What to Look for in a School

Picking the right type of school for your child is the first step in your child’s educational journey. However, once you know which type of school your child is going to attend, it is equally as important to select the right school. Part of reviewing schools for your child is knowing what to look for in a school.

Below is a list of some things to consider as you start the school search:

  • Academic performance ratings – accountability in education is extremely important. The new TXSchools.gov website contains interactive accountability rating summaries and detailed reports for each district, campus, and open-enrollment charter school in the state of Texas. This allows you to search for schools and see how their students are performing academically.
  • Course offerings – each type of school has a different focus for its students. When selecting as school, consider what the academic focus is, what kinds of courses the school offers, how many electives courses are offered, and which extracurricular activities are available. Since every student learns differently, it’s also important to examine the instructional methods, if your child would benefit from the teaching styles available and what additional learning resources (i.e. tutoring) are available.
  • Leadership and teachers – you want to know who is going to be teaching your child! Visit your prospective schools, meet the teachers, administrators and staff and make sure you feel comfortable with the people who will be largely responsible for your child’s education. Ask yourself what types of requirements/certifications you want your child’s teacher to have and make sure you pick a school that aligns with those.
  • What are other parents saying? – other parents are a great resource to you! Ask around and talk to parents of children at the schools to see how they feel about the experience their child is receiving. Be sure to note any drawbacks or extreme benefits other parents mention.

 

Understanding School Jargon 

Understanding school jargon and navigating the system can sometimes be confusing for students and parents alike. There are so many buzz words and acronyms, but what do they all mean? Making sense of the jargon can be very helpful in navigating the education system for your child.

TeacherVision, The Learning Mind, and Education & Behavior all offer helpful glossaries of education terms and jargon that can help you understand some of the complex terms and acronyms you may come across in your child’s educational journey.

Let’s start with some acronyms that every parent is likely to run into along the way.

ACT – college entrance exam, usually taken during junior year of high school

AP – advanced placement

CLEP – college-level examination program

ELL – English language learner

FERPA (Family Educational Rights and Privacy Act)
A federal law that protects the privacy of student education records. Parents have a right of access to their children’s education records. When a student turns 18 or enters college, the rights under FERPA transfer to the student.

GED (General Educational Development)
A high school equivalency program. Individuals who pass the exam earn a high school equivalency diploma. The GED tests cover five subjects: math, science, social studies, writing and reading.
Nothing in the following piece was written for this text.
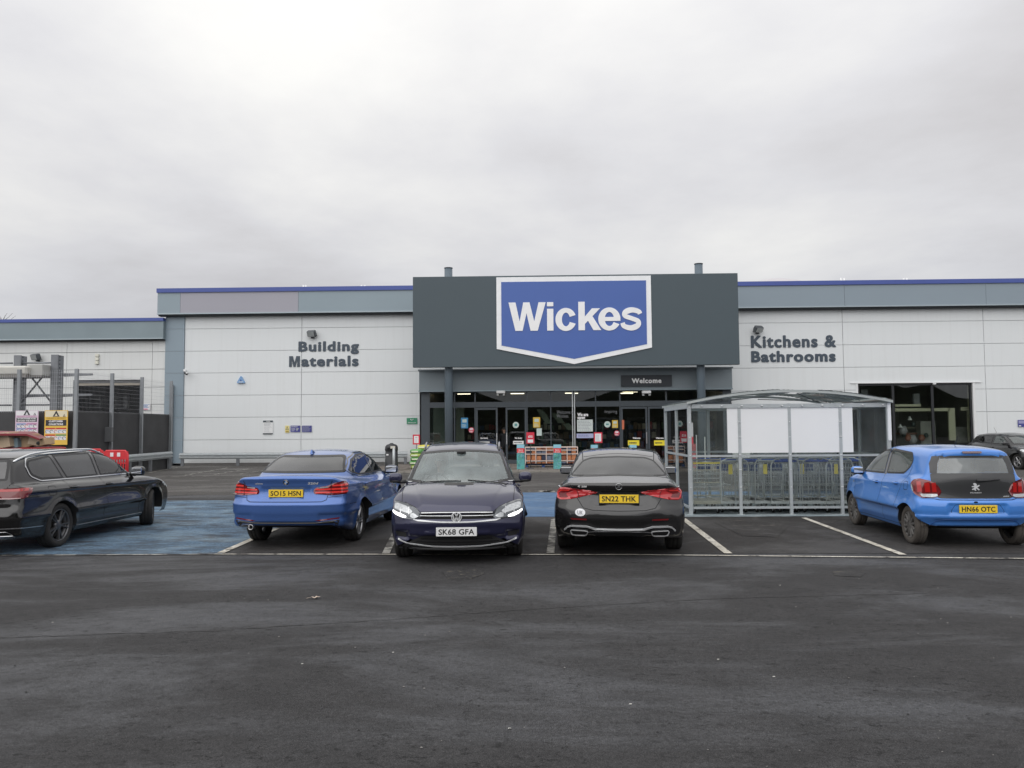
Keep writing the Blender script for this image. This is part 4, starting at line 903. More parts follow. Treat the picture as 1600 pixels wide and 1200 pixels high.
M_matb = mat('grille_black', (.006,.006,.007), .6, spec=.2)
M_bdg = mat('badge_silver', (.60,.61,.62), .35, metal=.2)
TH = math.radians(1.45)
def CW(X, Z): return (X*math.cos(TH)-Z*math.sin(TH), X*math.sin(TH)+Z*math.cos(TH))
def place_axle(root, X, Z, head, axle_x):
    """camera-plan position of the middle of one axle and the heading in that plan (clockwise, degrees)"""
    h = head-1.45; wx, wy = CW(X, Z); d = (math.sin(R(h)), math.cos(R(h))); root.location = (wx-d[0]*axle_x, wy-d[1]*axle_x, 0); root.rotation_euler = (0,0,math.pi/2-R(h))
def both(car, name, views, fn_poly, eps, m, **k):
    for v in views: car.panel(name, v, fn_poly, eps, m, **k)
def wheels(car, root, Rw, rim, wd, style, mr, mt, steer=0, inset_=.035, spins=(.2,.5,.9,1.3)):
    i = 0
    for ax in car.P['axles']:
        for sg in (1,-1):
            wheel(root, ax, sg*(car.P['W']/2-wd/2-inset_), Rw, rim, wd, style, mr, mt, steer if ax > 0 else 0, spins[i]); i += 1
def lamp(car, view, poly, m=M_red, name='tail_lamp', eps=.006, base=M_smoke, thick=.012, bars=()):
    o = car.panel(name, view, rounded(poly, .03), eps, m, thick=thick, st=.03)
    for z_, w_, mm, a, b in bars: car.strip('lamp_bar', view, [(a,z_),(b,z_)] , w_, eps+.002, mm, o)
    return o
def sym(poly): return [[(a,b) for a,b in poly], [(-a,b) for a,b in poly]]
# ---------------------------------------------------------------- navy car facing the camera
def navy_mpv():
    root = empty('parked_car', (0,0,0), 0, 'navy compact MPV facing the camera with plate SK68 GFA and a driver at the wheel', 'car', 'cars in the front parking bays')
    def det(x,y,z):
        a = np.abs(y); hood = sstep(1.0,1.25,x)*sstep(.70,.76,z); yc = .60-.16*(x-1.2)
        d = -.014*(1-sstep(yc-.015,yc+.045,a))*hood
        d = d+.022*boxmask(a,z,-1,.50-.0*z,.585,.66,.012)*sstep(1.6,1.8,x)                    # upper grille
        d = d+.03*boxmask(a,z,-1,.62,.215,.375,.02)*sstep(1.6,1.8,x)                       # lower intake
        d = d+.03*boxmask(a,z,.63,.80,.33,.43,.02)*sstep(1.6,1.75,x)
        d = d-.012*boxmask(a,z,-1,.42,.40,.43,.012)*sstep(1.6,1.8,x)
        return d
    P = dict(L=4.338,W=1.807,H=1.56,zb=.19,rw=.32,arch=.365,axles=(-1.375,1.31),belt=.97,rubber=M_rub,gap=M_gap,under=M_und,crown=.07,fc=.36,fn=2.3,rc=.14,rn=3,kside=.10,kf=.055,
        low=[(-2.25,.98),(-1.9,.99),(-.5,.97),(.5,.975),(1.1,1.01),(1.5,.955),(1.8,.875),(2.0,.79),(2.12,.71),(2.17,.62)],
        cab=[(1.9,.60),(1.28,.965),(.50,1.425),(.30,1.485),(-.3,1.545),(-1.0,1.54),(-1.6,1.49),(-1.85,1.43),(-2.12,.98),(-2.3,.6)],
        front=[(.1,2.0),(.19,2.08),(.25,2.125),(.35,2.15),(.5,2.169),(.6,2.16),(.68,2.13),(.76,2.04),(.9,1.85),(1.1,1.6)],
        rear=[(.2,-2.0),(.35,-2.12),(.5,-2.169),(.7,-2.14),(1,-2.1),(1.5,-1.85)],
        side=[(.1,-.17),(.22,-.06),(.4,-.012),(.6,0),(.8,-.012),(.92,-.045),(1.1,-.12)], plan=[(-2.17,-.08),(-1.6,-.01),(-1,0),(1,0),(1.5,-.012),(1.9,-.04),(2.17,-.07)],
        cabw=[(-2.2,.68),(-1.2,.79),(0,.81),(.8,.80),(1.2,.775),(1.7,.70)], tumble=[(-3,.40),(3,.40)], cwf=.26, lines=[(-2.0,.84,1.7,.80,.010,.03)], detail=det)
    pt = paint('navy_paint', (.017,.018,.055), .4, .30)
    c = Car(P, root, pt)
    ws = [(-.735,1.005),(-.4,.985),(0,.98),(.4,.985),(.735,1.005),(.60,1.405),(.3,1.435),(0,1.445),(-.3,1.435),(-.60,1.405)]
    c.window('windscreen', 'front', ws, frame=.03, r=.05, glassm=G_screen, xr=(.2,1.7))
    for v in ('left','right'):
        c.window('side_window', v, [(.98,1.01),(-.12,1.02),(-.12,1.43),(.30,1.42)], .03, .04, G_mid)
        c.window('side_window', v, [(-.18,1.02),(-1.12,1.03),(-1.12,1.43),(-.18,1.44)], .03, .04, G_dark); c.window('side_window', v, [(-1.18,1.03),(-1.72,1.06),(-1.62,1.36),(-1.18,1.42)], .03, .04, G_dark)
    c.window('rear_window', 'rear', [(-.64,1.03),(.64,1.03),(.56,1.38),(-.56,1.38)], .04, .05, G_mid, xr=(-2.3,-1.4))
    c.body()
    hl = [(.455,.655),(.52,.715),(.64,.765),(.79,.80),(.845,.80),(.862,.72),(.85,.655),(.74,.60),(.55,.583),(.47,.60)]
    for sg in (1,-1):
        po = [(sg*a,b) for a,b in hl]; o = c.panel('headlight', 'front', rounded(po,.02), .010, M_smoke, thick=.02, st=.03)
        c.panel('lamp_reflector', 'front', rounded(inset(ccw([(sg*a,b) for a,b in [(.56,.68),(.66,.745),(.80,.778),(.84,.77),(.835,.70),(.70,.665),(.60,.645)]]),.006),.015), .013, M_lens, o)
        c.panel('lamp_reflector', 'front', rounded([(sg*a,b) for a,b in [(.50,.625),(.56,.665),(.60,.655),(.60,.612),(.54,.60)]],.01), .013, M_lens, o)
        c.panel('running_lamp', 'front', [(sg*a,b) for a,b in [(.655,.622),(.70,.640),(.80,.668),(.845,.69),(.848,.668),(.80,.632),(.72,.607),(.66,.603)]], .0145, M_drl, o)
        for u in (.62,.735): c.strip('lamp_fin', 'front', [(sg*u,.645),(sg*(u+.01),.73)], .012, .0145, M_chr, o)
    g = c.panel('grille', 'front', [(-.49,.590),(.49,.590),(.47,.668),(-.47,.668)], .004, M_matb, st=.04)
    c.strip('chrome_strip', 'front', [(-.46,.672),(-.2,.677),(0,.678),(.2,.677),(.46,.672)], .010, .003, M_btrim, g, h=.006)
    c.strip('chrome_strip', 'front', [(-.47,.632),(0,.634),(.47,.632)], .009, .008, M_btrim, g, h=.005)
    c.strip('chrome_strip', 'front', [(-.56,.590),(-.50,.572),(-.2,.562),(0,.560),(.2,.562),(.50,.572),(.56,.590)], .016, .004, M_btrim, g, h=.008)
    lo = c.panel('lower_grille', 'front', rounded([(-.73,.235),(-.60,.205),(.60,.205),(.73,.235),(.44,.385),(-.44,.385)],.02), .004, M_blk, st=.04)
    for zz, ww in ((.345,.46),(.305,.54),(.262,.62),(.235,.64)): c.strip('grille_slat', 'front', [(-ww,zz),(ww,zz)], .010, .008, M_gblk, lo, h=.008)
    c.strip('chrome_strip', 'front', [(-.765,.318),(-.62,.272),(-.3,.250),(0,.246),(.3,.250),(.62,.272),(.765,.318)], .015, .012, M_btrim, lo, h=.008)
    for sg in (1,-1): c.panel('bumper_vent', 'front', rounded([(sg*.66,.345),(sg*.80,.36),(sg*.82,.43),(sg*.66,.41)],.02), .004, M_blk)
    c.panel('bumper_lip', 'front', [(-.80,.15),(.80,.15),(.82,.198),(-.82,.198)], .006, M_blk, st=.05, thick=.02)
    plate(c, 'front', 0, .44, 'SK68 GFA', M_plw, tilt=0, out=.012)
    # round badge: ring, V over W
    Mx = emblem_matrix(c, 'front', 0, .622, .012); Mx = Matrix.Translation((Mx[0][3]+.026,0,.622)) @ Matrix.Rotation(R(90),4,'Z')
    b = MB(); b.lathe([(0,0),(.062,0),(.066,-.006),(.066,.02),(0,.02)][::-1], M_gblk, 40, 'Y', Mx); b.tube([Mx @ Vector((.061*math.cos(a),-.006,.061*math.sin(a))) for a in np.linspace(0,2*math.pi,41)[:-1]], .0075, M_btrim, 8, closed=True)
    def st(p, q): b.prism([(p[0]-.009,p[1]),(p[0]+.009,p[1]),(q[0]+.009,q[1]),(q[0]-.009,q[1])], -.011, -.002, M_btrim, M=Mx)
    st((-.020,.054),(0,.010)); st((.020,.054),(0,.0101)); st((-.048,.034),(-.024,-.050)); st((.048,.034),(.024,-.050)); st((-.024,-.0501),(0,.004)); st((.024,-.0502),(0,.0042)); b.build('badge', root)
    # bonnet and wing gaps
    for sg in (1,-1):
        c.shut('top', [(1.18,sg*.765),(1.5,sg*.765),(1.78,sg*.74),(1.90,sg*.70)]); c.shut('front', [(sg*.465,.675),(sg*.55,.735),(sg*.70,.79)])
    c.shut('front', [(-.465,.684),(0,.69),(.465,.684)])
    for v in ('left','right'):
        c.shut(v, [(1.02,.98),(1.0,.7),(.92,.35),(.9,.28)]); c.shut(v, [(-.15,1.0),(-.17,.4),(-.17,.28)]); c.shut(v, [(-1.15,1.0),(-1.12,.75),(-.98,.5),(-.97,.3)])
        c.strip('sill_trim', v, [(-1.0,.24),(.94,.24)], .07, .003, M_blk); c.strip('window_trim', v, [(1.0,1.0),(-1.75,1.03)], .014, .004, M_chr, h=.004)
    handles(c, [(.05,.88),(-.9,.89)], 0, pt)
    mirror(c, .88, 1.055, .885, pt, (.065,.095,.072))
    for y in (.50,-.50):
        sgn = 1 if y > 0 else -1; xs = np.linspace(.30,-1.65,15); b = MB(); p, nr, ok = c.b.on('top', [(x, sgn*(.575-.01*abs(x+.6))) for x in xs], 0)
        pts = [Vector(q)+Vector((0,0,.062*min(1, 6*min((i)/14,(14-i)/14))+.004)) for i, q in enumerate(p)]; b.tube(pts, .017, M_gblk, 8); b.build('roof_rail', root)
    for (a0,b0,a1,b1) in (((1.10),-.55,1.24,.02),((1.12),.12,1.24,.66)):
        p, nr, ok = c.b.on('top', [(a0+.10+t*.06, b0+(b1-b0)*t) for t in np.linspace(0,1,9)], .012); MB().tube([Vector(q) for q in p], .008, M_blk, 6).build('wiper', root)
    p, nr, ok = c.b.on('front', [(0,1.385)], -.05); b = MB(); b.ell((p[0][0]-.05,0,1.375),(.02,.11,.032), M_blk, 16, 10, .7); b.build('rear_view_mirror', root); b = MB(); b.ell((p[0][0]+.0,0,1.41),(.05,.07,.025), M_blk, 12, 8, .7); b.build('sensor_pod', root)
    cabin(c, .28, .05, -.85, .95, .99, hw=.64)
    wheels(c, root, .32, .215, .215, (5,'double'), M_rims, M_tyre)
    return root, c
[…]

SAT – college entrance exam, usually taken during junior year of high school

STAAR (State of Texas Assessments of Academic Readiness)
A series of state-mandated standardized tests given to Texas public school students in grades 3-8 and those enrolled in five specific high school courses. First given in spring 2012, STAAR is based on the state’s curriculum standards called the Texas Essential Knowledge and Skills (TEKS).

STEAM – science, technology, engineering, art and mathematics

STEM – science, technology, engineering and mathematics

TEA (Texas Education Agency)
Located in Austin, Texas, TEA is the administrative unit for primary and secondary public education.

TEKS (Texas Essential Knowledge and Skills)
State educational standards for what students should know and be able to do from prekindergarten through high school

UIL (University Interscholastic League)
A league created by The University of Texas at Austin to provide educational extracurricular academic, athletic, and music contests. UIL organizes and supervises contests that assist in preparing students for citizenship.